Your instructions >>
The lines to extract begin at the one containing "d=d, g=h, bas=bas)" and run to the end of the listing; set them down exactly and alone.
------------------------
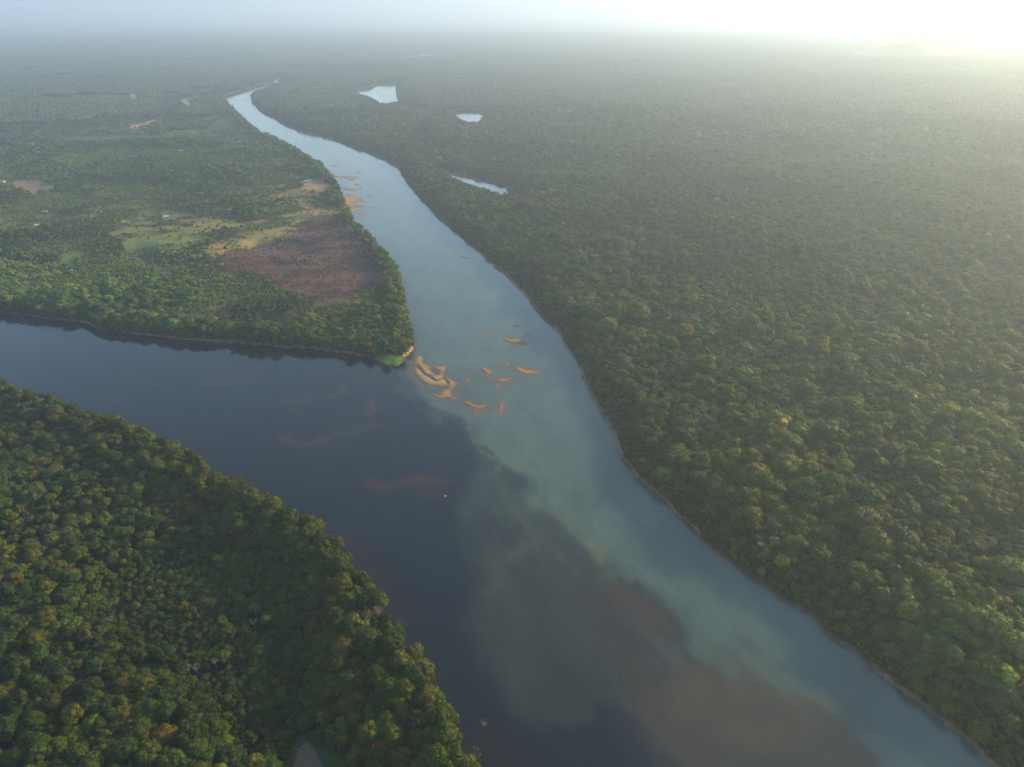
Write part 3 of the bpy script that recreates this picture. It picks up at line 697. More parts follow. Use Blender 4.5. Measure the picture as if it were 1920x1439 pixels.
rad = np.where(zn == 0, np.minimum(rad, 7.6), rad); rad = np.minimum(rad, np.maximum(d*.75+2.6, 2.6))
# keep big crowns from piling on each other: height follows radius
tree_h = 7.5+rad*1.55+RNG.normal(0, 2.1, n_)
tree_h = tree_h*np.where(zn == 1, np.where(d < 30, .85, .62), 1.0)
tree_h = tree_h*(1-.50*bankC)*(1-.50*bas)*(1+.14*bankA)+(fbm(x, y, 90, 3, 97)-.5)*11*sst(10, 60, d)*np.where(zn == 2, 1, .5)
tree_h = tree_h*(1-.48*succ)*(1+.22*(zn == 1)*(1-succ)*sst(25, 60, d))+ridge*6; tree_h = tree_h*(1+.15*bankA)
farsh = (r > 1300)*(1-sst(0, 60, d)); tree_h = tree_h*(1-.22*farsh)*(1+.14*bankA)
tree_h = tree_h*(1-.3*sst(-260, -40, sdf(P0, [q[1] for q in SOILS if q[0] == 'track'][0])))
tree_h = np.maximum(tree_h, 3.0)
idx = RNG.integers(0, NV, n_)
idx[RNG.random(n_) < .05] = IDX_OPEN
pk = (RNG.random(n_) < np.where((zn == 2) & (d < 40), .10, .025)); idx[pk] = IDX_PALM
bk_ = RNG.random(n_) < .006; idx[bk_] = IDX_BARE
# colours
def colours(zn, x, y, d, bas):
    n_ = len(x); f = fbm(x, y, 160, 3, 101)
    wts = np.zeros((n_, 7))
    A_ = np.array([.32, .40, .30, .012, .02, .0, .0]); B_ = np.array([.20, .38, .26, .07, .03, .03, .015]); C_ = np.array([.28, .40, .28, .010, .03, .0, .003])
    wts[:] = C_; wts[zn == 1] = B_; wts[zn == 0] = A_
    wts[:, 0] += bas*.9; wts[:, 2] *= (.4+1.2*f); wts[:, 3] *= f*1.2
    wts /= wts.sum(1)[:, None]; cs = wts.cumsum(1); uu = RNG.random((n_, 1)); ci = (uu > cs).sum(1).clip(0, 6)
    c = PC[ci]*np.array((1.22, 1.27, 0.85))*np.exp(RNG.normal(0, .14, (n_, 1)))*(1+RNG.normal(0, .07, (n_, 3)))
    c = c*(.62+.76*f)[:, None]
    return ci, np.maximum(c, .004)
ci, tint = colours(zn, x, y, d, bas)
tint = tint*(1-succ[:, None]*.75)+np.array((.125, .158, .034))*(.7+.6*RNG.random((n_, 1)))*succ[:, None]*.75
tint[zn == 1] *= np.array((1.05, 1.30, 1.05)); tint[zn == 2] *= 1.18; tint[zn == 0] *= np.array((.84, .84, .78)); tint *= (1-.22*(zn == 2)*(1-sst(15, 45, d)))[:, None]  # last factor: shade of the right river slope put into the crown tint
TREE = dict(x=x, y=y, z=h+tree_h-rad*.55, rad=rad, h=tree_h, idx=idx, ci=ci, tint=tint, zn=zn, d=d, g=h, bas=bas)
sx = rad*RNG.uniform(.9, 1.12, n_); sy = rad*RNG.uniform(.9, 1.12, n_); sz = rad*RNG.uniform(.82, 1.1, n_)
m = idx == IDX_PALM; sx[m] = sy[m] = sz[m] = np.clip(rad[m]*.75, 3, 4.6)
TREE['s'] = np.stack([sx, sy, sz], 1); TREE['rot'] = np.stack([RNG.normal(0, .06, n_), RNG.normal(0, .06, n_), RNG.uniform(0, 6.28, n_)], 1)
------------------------
Written response >>
TREE = dict(x=x, y=y, z=h+tree_h-rad*.55, rad=rad, h=tree_h, idx=idx, ci=ci, tint=tint, zn=zn, d=d, g=h, bas=bas)
sx = rad*RNG.uniform(.9, 1.12, n_); sy = rad*RNG.uniform(.9, 1.12, n_); sz = rad*RNG.uniform(.82, 1.1, n_)
m = idx == IDX_PALM; sx[m] = sy[m] = sz[m] = np.clip(rad[m]*.75, 3, 4.6)
TREE['s'] = np.stack([sx, sy, sz], 1); TREE['rot'] = np.stack([RNG.normal(0, .06, n_), RNG.normal(0, .06, n_), RNG.uniform(0, 6.28, n_)], 1)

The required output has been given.